INPUT ROWS →

....................

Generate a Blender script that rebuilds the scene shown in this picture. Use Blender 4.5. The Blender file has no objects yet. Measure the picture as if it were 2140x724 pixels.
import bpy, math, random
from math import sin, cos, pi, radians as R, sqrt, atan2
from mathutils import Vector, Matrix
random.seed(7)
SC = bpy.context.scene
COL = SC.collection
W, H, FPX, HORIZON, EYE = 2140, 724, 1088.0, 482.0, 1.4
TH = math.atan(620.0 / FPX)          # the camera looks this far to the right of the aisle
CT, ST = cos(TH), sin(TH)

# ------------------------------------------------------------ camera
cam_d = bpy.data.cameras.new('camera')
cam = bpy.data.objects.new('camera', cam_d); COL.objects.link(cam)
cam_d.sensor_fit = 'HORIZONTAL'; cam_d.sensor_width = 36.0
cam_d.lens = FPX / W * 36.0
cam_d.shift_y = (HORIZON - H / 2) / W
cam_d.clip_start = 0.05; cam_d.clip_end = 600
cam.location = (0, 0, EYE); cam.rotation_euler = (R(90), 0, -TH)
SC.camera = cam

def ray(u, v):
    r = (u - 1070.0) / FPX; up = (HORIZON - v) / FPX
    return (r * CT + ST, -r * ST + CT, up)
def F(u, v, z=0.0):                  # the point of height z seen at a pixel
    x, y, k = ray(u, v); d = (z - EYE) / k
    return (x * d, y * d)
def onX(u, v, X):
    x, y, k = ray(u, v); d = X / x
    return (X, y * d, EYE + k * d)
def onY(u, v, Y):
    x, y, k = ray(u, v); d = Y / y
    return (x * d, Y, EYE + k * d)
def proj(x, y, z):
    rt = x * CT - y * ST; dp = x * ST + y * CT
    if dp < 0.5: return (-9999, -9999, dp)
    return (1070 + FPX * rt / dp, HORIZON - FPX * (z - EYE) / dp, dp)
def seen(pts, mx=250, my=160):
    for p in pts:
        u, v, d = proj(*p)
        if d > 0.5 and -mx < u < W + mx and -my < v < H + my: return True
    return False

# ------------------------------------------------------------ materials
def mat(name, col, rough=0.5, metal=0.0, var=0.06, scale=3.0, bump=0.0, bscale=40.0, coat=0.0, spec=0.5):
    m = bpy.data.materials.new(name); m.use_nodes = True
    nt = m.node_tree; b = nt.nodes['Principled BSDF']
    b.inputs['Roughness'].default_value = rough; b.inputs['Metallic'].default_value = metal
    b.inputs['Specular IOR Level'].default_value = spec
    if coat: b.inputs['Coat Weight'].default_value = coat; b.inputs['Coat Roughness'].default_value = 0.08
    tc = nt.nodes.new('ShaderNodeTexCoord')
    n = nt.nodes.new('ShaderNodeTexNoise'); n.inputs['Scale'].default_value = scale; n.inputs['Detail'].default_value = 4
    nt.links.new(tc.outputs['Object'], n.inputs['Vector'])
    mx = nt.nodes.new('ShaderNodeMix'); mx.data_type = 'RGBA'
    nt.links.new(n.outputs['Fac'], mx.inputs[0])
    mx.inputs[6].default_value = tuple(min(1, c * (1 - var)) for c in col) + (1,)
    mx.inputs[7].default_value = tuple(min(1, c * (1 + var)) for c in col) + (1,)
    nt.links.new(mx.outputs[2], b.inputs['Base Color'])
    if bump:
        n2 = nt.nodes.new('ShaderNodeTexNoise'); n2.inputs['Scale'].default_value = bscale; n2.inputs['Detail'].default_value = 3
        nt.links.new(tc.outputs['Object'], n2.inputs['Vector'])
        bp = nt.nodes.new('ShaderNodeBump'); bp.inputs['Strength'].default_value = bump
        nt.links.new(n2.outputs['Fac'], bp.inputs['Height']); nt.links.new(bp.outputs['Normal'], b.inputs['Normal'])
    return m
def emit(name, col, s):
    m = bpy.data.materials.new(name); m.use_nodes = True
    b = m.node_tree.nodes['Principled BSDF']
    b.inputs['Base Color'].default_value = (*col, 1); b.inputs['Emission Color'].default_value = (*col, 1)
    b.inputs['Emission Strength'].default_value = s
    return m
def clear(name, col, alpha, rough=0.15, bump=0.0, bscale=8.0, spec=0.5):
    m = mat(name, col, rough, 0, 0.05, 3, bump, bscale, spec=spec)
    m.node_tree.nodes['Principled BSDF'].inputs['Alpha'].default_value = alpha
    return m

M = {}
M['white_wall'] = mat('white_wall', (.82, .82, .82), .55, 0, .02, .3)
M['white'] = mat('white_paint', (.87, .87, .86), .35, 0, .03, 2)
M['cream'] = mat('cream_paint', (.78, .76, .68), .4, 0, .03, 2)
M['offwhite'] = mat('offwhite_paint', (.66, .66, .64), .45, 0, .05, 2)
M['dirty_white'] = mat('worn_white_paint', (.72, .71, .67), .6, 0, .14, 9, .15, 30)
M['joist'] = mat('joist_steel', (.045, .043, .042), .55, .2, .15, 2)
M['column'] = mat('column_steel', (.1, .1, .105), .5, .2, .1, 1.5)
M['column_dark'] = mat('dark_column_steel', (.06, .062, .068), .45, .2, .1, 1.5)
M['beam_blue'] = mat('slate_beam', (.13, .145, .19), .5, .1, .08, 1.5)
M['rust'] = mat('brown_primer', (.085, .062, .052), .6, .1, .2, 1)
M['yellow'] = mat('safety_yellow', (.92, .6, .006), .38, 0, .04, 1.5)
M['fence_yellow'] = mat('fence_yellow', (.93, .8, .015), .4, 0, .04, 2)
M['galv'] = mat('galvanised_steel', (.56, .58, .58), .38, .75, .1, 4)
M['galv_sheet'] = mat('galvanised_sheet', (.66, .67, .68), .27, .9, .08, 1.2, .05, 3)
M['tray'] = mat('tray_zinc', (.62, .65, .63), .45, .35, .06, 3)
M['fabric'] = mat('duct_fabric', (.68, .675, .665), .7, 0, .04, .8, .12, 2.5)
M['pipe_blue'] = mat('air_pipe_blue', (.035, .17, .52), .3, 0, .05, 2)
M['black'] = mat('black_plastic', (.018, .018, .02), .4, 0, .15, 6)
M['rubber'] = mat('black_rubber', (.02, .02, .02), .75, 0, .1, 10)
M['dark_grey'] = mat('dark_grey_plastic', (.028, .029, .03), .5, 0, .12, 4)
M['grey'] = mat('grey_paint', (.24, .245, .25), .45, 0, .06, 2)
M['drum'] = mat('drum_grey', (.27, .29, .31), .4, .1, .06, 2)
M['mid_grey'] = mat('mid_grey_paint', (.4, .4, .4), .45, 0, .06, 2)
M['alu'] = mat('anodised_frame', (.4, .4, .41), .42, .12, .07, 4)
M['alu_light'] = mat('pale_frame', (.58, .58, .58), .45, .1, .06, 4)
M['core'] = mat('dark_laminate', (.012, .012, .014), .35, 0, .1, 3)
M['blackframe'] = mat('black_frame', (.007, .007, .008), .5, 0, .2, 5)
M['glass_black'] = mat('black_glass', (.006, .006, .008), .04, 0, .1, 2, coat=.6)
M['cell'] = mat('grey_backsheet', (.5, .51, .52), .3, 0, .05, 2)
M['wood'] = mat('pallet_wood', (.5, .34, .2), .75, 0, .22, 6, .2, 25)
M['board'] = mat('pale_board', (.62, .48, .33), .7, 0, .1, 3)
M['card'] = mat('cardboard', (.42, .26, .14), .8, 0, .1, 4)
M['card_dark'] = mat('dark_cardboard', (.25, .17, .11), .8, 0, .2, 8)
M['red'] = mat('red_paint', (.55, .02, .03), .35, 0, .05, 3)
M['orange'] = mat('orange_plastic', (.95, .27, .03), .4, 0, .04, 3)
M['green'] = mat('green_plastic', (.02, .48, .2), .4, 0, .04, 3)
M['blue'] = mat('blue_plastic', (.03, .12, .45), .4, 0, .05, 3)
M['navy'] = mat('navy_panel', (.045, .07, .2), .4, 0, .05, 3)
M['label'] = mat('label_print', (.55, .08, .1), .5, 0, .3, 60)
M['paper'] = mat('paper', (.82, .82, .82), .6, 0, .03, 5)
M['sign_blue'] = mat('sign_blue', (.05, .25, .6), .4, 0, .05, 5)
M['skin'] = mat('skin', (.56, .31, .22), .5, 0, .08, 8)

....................

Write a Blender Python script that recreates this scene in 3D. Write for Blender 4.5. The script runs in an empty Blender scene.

....................

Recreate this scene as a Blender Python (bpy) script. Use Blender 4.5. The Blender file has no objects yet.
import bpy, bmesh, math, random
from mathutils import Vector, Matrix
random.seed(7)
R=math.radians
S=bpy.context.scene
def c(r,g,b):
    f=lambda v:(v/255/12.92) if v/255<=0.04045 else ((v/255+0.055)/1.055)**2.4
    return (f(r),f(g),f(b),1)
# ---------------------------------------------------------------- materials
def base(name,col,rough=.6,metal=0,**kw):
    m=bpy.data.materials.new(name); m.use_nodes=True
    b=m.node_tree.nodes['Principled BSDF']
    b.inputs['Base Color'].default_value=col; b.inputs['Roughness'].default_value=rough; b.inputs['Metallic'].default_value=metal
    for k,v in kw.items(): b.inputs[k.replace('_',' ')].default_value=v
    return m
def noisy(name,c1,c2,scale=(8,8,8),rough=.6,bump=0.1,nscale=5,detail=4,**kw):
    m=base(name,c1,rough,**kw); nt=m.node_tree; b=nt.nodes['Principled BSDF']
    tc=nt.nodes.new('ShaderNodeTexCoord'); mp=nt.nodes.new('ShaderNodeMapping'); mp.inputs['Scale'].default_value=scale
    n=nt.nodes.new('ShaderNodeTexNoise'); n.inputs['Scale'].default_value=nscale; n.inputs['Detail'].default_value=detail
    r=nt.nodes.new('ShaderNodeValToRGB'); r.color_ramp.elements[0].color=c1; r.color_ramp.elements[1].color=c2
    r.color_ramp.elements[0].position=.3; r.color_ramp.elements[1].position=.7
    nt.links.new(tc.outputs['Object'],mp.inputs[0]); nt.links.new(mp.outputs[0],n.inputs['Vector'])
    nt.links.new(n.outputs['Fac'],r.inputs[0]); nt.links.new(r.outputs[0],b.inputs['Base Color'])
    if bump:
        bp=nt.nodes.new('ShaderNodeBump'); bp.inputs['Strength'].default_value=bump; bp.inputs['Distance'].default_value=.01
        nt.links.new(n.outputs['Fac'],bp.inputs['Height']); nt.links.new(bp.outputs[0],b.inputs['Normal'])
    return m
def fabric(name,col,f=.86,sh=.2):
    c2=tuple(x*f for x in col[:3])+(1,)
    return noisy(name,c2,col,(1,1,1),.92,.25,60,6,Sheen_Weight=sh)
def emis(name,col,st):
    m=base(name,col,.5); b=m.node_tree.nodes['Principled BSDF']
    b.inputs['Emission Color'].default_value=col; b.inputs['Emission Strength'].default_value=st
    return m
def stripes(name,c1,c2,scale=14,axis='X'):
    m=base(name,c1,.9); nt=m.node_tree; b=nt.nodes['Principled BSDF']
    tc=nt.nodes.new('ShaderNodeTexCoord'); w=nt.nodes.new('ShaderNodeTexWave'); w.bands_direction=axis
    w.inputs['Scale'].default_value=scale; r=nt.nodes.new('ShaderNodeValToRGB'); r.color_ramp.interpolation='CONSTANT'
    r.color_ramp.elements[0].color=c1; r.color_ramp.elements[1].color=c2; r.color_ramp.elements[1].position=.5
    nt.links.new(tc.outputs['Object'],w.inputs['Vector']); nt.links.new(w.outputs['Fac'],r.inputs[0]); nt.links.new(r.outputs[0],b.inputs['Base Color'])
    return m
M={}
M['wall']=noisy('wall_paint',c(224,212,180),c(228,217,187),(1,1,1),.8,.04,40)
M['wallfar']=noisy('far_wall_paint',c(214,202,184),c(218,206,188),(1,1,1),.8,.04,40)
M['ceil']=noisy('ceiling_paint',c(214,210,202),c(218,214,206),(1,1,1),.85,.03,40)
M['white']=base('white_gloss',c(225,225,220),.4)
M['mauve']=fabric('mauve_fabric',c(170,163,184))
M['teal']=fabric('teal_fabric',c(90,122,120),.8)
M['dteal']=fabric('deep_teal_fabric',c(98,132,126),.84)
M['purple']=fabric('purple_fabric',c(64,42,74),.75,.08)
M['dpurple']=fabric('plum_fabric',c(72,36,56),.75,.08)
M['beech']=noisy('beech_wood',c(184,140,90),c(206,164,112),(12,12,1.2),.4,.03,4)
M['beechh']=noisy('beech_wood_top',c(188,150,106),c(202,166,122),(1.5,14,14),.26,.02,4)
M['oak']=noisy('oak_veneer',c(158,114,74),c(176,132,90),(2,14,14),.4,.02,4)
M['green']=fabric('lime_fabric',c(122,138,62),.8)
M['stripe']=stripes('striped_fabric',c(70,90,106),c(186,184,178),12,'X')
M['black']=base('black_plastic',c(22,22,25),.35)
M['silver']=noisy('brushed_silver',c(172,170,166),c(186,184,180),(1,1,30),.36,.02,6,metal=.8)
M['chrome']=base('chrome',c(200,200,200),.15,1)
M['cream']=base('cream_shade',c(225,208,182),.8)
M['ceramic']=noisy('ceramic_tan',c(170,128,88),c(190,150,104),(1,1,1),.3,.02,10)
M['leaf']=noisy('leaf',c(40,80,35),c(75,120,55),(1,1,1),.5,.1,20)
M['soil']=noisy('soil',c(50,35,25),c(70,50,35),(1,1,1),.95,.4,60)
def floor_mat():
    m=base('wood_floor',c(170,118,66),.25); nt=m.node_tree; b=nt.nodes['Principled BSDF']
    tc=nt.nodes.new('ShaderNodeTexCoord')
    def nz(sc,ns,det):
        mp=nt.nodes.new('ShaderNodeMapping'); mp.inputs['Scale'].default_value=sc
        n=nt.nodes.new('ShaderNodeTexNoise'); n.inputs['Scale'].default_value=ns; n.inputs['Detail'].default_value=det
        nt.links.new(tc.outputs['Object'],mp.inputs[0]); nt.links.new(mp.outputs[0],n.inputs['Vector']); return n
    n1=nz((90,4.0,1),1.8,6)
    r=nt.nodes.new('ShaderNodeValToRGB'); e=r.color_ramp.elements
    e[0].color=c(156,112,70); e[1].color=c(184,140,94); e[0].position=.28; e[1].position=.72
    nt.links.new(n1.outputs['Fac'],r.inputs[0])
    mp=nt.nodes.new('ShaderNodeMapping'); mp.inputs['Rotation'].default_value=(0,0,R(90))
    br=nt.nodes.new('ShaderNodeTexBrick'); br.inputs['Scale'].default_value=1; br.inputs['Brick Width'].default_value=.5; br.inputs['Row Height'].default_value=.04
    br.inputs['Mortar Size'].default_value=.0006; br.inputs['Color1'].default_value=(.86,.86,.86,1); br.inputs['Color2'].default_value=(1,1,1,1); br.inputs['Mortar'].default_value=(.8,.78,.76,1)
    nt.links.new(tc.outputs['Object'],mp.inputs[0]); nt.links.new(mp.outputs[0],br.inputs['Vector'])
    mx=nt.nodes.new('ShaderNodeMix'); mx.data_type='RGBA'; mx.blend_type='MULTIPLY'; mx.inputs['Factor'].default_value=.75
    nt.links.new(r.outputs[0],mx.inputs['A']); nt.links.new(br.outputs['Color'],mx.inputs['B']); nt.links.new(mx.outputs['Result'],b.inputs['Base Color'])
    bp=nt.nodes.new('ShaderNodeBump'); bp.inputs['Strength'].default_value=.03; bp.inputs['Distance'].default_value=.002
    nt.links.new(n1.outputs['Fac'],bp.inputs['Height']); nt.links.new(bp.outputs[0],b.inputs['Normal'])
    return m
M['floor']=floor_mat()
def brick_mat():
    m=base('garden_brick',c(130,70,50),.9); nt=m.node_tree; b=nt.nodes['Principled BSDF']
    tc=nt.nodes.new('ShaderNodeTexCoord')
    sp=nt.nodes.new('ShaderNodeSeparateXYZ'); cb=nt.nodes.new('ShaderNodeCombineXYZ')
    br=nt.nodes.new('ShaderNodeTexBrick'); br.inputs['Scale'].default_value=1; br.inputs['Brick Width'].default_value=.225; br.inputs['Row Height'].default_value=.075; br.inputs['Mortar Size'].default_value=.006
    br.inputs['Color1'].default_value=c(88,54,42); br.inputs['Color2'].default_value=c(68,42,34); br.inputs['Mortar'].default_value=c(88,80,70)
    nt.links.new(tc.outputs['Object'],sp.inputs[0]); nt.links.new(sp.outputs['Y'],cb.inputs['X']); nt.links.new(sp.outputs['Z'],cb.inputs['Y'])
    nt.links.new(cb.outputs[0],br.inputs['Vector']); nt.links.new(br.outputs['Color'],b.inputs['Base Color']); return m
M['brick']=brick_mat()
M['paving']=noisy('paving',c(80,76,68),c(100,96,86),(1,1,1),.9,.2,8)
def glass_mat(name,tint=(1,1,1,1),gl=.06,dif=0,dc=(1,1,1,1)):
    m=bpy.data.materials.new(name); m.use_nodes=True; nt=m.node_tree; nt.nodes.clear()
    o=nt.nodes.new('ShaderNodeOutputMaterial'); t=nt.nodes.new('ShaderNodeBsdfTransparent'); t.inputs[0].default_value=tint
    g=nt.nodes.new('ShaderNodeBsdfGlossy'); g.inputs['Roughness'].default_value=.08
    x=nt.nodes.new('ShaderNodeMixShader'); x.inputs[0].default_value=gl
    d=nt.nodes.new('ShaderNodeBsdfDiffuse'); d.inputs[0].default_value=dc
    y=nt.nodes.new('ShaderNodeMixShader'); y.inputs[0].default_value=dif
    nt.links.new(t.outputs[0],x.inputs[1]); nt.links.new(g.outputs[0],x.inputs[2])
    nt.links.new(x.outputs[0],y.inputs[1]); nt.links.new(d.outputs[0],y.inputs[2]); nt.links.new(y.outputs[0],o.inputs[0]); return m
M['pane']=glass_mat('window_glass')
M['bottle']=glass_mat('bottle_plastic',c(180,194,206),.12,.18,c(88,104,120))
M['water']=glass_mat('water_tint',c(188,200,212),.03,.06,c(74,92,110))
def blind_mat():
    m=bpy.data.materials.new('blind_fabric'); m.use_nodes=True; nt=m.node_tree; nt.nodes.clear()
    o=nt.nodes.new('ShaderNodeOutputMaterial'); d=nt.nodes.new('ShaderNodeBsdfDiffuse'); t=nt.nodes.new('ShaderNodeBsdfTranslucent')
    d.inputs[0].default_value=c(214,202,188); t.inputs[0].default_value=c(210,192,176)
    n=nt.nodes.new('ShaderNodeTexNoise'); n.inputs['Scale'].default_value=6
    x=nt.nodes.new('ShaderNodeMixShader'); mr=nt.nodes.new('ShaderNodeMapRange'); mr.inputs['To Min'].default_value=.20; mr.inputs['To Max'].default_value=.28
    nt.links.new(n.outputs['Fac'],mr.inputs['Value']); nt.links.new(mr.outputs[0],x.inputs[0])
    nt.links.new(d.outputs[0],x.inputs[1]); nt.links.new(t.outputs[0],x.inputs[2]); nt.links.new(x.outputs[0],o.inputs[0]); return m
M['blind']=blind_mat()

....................

EXERCISE DESCRIPTION → In the records above, tally the lines where the word "that" appears, and give the number and nothing else.

REPLY TO THE EXERCISE → 2